The prospect was a tad daunting, esp after looking through the Hinsdale How to Guide. I’m not a huge Linux gearhead, but I can find my way around in a pinch. Still, at 26 pages, there’s a lot to absorb there.

In the end, after a good weekend of various false starts, I’m happy to say I now have a 370 hour Tivo with a nice, fresh, cool-running, ultra quiet Western Digital 320gb hard drive. And I was able to preserve all my existing recordings to boot! I probably should have taken the time to setup the FTP daemon or telnet access while the drive was out, but I’ve just run out of time for now.

However, for those considering attempting this, I thought I’d document a few of my false starts to hopefully keep you from traveling down those same paths.

First, the Hinsdale guide contains great info on removing the cover of the TIVO, removing the hard disk, what hard disks you might want to use to upgrade (I happen to prefer the newer Western Digital drives), and the commands you’ll need to move TIVO drive images around.

Also, I’m writing this from the standpoint of upgrading a single drive Tivo with a new, BIGGER single drive. If you’re dealing with a dual drive Tivo, or just want to add a second drive to your Tivo, this page probably won’t help you much.

Steps 1-6

These steps are all spot on and will get you to the point of having the TIVO drive in your PC. Make sure you have a bootable CD of MFSTools (or copy it to a bootable USB drive like I did).

Of course, having a whole step like:

Buy a Tivo

and

Buy a Torx Screwdriver

is a tad overkill, but at least they’re clear on the subject.

Step 7

This is all about making a short and sweet backup of your original TIVO disks. DO THIS!  A VERY IMPORTANT POINT TO NOTE is that when mounting your existing FAT32 drive (that you’ll use to write the backup to), they indicate to use the commands:

mkdir /mnt/dos
mount /dev/hda1 /mnt/dos

Take special note of that hda1. That’s hugely important! I accidentally entered /dev/hda (missed the “1”), and totally trashed the drive I wanted to use for the backup. I had to reformat it to get it back.

The backup command in Step 7 worked just fine for me, but be sure you attempt Step 8 (Restoring the MFSTools backup) before assuming it is a valid backup! See below.

The backup command I used (with a Series 2 TCD24004a Tivo) was:

mfsbackup -f 9999 -6so /mnt/dos/tivo.bak /dev/hdX

where X is the drive ID of the original Tivo drive you hooked up to your PC, typically “hdc” or “hda”.

FALSE START: I originally wanted to try performing the backup on a scratch drive I had lying around. Ie, backup and restore a scratch drive AS IF it was a Tivo original drive, just for practice.

Attempting to use MFSbackup on a non-Tivo drive will just end up giving you a read-block error, so that was no go from the start.

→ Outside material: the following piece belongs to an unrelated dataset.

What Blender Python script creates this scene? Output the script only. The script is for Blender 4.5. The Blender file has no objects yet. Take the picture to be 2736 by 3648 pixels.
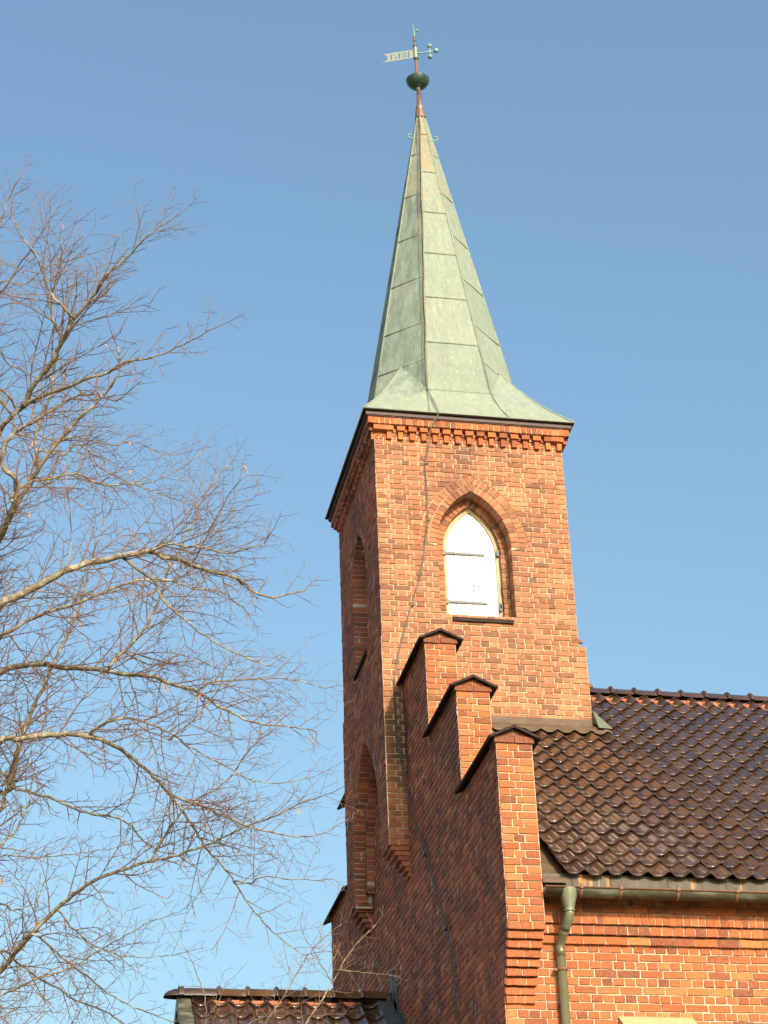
import bpy, math, random
from mathutils import Vector
R = math.radians
random.seed(7)
SC = bpy.context.scene
COL = SC.collection

# ------------------------------------------------------------------ camera
OZ = 17.85                      # metres from the ground to the reference level (tower wall top)
CAM = Vector((-5.8114, -26.3842, -16.2479))
FPX, PITCH, YAW, ROLL = 7238.64, 0.50713, 0.21043, -0.04013
cp, sp, cy, sy, cr, sr = (math.cos(PITCH), math.sin(PITCH), math.cos(YAW), math.sin(YAW), math.cos(ROLL), math.sin(ROLL))
fw = Vector((sy*cp, cy*cp, sp)); ri = Vector((cy, -sy, 0)); up = ri.cross(fw)
r2 = ri*cr + up*sr; u2 = up*cr - ri*sr
cam = bpy.data.cameras.new('camera'); co = bpy.data.objects.new('camera', cam); COL.objects.link(co)
from mathutils import Matrix
m = Matrix((r2, u2, -fw)).transposed().to_4x4(); m.translation = CAM + Vector((0, 0, OZ)); co.matrix_world = m
cam.sensor_fit = 'VERTICAL'; cam.sensor_height = 36; cam.lens = FPX/3648*36
cam.clip_start = .1; cam.clip_end = 3000
SC.camera = co

# ------------------------------------------------------------------ light
SUN = Vector((.185, -1, .50)).normalized()
ELEV = math.asin(SUN.z); AZ = math.atan2(SUN.x, SUN.y)
world = bpy.data.worlds.new('World'); SC.world = world; world.use_nodes = True
nt = world.node_tree; bg = nt.nodes['Background']
sky = nt.nodes.new('ShaderNodeTexSky'); sky.sky_type = 'NISHITA'; sky.sun_disc = False
sky.sun_elevation = ELEV; sky.sun_rotation = AZ
sky.air_density = 1.5; sky.dust_density = 5.0; sky.ozone_density = 3.5; sky.altitude = 0
nt.links.new(sky.outputs[0], bg.inputs[0]); bg.inputs[1].default_value = 0.15
tint = nt.nodes.new('ShaderNodeMix'); tint.data_type = 'RGBA'; tint.blend_type = 'MULTIPLY'; tint.inputs[0].default_value = 1; tint.inputs[7].default_value = (1.03, 1.12, 1.08, 1)
nt.links.new(sky.outputs[0], tint.inputs[6]); nt.links.new(tint.outputs[2], bg.inputs[0])   # white balance of the camera
sl = bpy.data.lights.new('sun', 'SUN'); so = bpy.data.objects.new('sun', sl); COL.objects.link(so)
sl.energy = 3.45; sl.angle = R(.53); sl.color = (1, .90, .77)
so.rotation_euler = (-SUN).to_track_quat('-Z', 'Y').to_euler(); so.location = (0, -20, 60)
SC.view_settings.view_transform = 'Standard'; SC.view_settings.look = 'None'
SC.view_settings.exposure = 0.55; SC.view_settings.gamma = 1
SC.cycles.max_bounces = 6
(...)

Then, I came across the dd command a little later on in the backup section, so I tried it:

dd if=/dev/hda of=/dev/hdb bs=1024k

That ran for hours and hours and never completed. I stopped it after about 8 hours. One reason is that the “source” drive was a FAT32 formatted 120gb drive. Apparently, the dd command is very slow with large drives like that.

Step 8

As I mentioned above, you definitely want to verify that the backup actually worked. It failed once for me (because I didn’t get the command quite right), but it didn’t tell me it was a bad backup.

One point that the guide mentions and I’ll stress is to unmount (using umount -f -a -r) before rebooting and then powering off the machine.

You’ll want to test the restore of the quick backup using the command:

mfsrestore -r 4 -s 127 -bzpi /mnt/dos/tivo.bak /dev/hdX

where X is the letter of the NEW drive that will be going into your Tivo.

FALSE START: there is a paragraph in the guide that starts with “Note for those with already tested image” that basically indicates you should be able to perform a particular restore and automatically expand the Tivo in one shot, if you’ve already tested restoring the image. This didn’t work for me. The command they show to use is:

mfsrestore -s 127 -xzpi /mnt/dos/tivo.bak /dev/hdX

Note the missing -r 4 and the -xzpi instead of -bzpi.

I’m not sure what the difference is, but I do know that the Step 10 instructions below DID work properly.

Step 9

Put the new Tivo drive (that you just restored a backup onto), into the Tivo and try to boot it. This is just to verify that the backup and restore worked.

After working with PC’s so long, it’s a bit strange to work with a device that has no OFF button. To turn on the TIVO, you plug it in. To turn it off, you unplug it!

Step 10

I wanted to preserve setup and recording so I browsed through to the proper spot in Step 10.

Once I hooked the Original TIVO drive AND the new Upgrade Drive (had to take it back out of the Tivo box from Step 9), I rebooted to MFSTools and used this command:

mfsbackup -Tao - /dev/hdX | mfsrestore -r 4 -s 127 -xzpi - /dev/hdY

where X is the letter of the original TIVO drive and Y is the letter of the new Upgrade drive.

Note that the -r 4 is here from the part of Step 8 above that worked. I’m not sure of the difference between -xzpi and -bzpi. ANy ideas?

This command took a LONG time (for a 40hr Tivo, it took about 8 hours), but it does show progress (unlike the dd command), so I knew it was working the whole time).

FALSE START: I thought it might be good to grab a backup of the WHOLE Tivo drive and then restore that, so I tried this command, after remounting my FAT32 disk I was using to save backups:

mfsbackup -Tao /mnt/dos/all.bak /dev/hdX

It ran for a while but then failed for no apparent reason. I probably just don’t have the flags right, but it was 12:30am, so things were getting bleary.

Summing up…

In the end, the single step backup from original disk->restore to new disk worked just fine. Put it back in the Tivo, booted, and now I have plenty of space for Sesame Street and Stargate.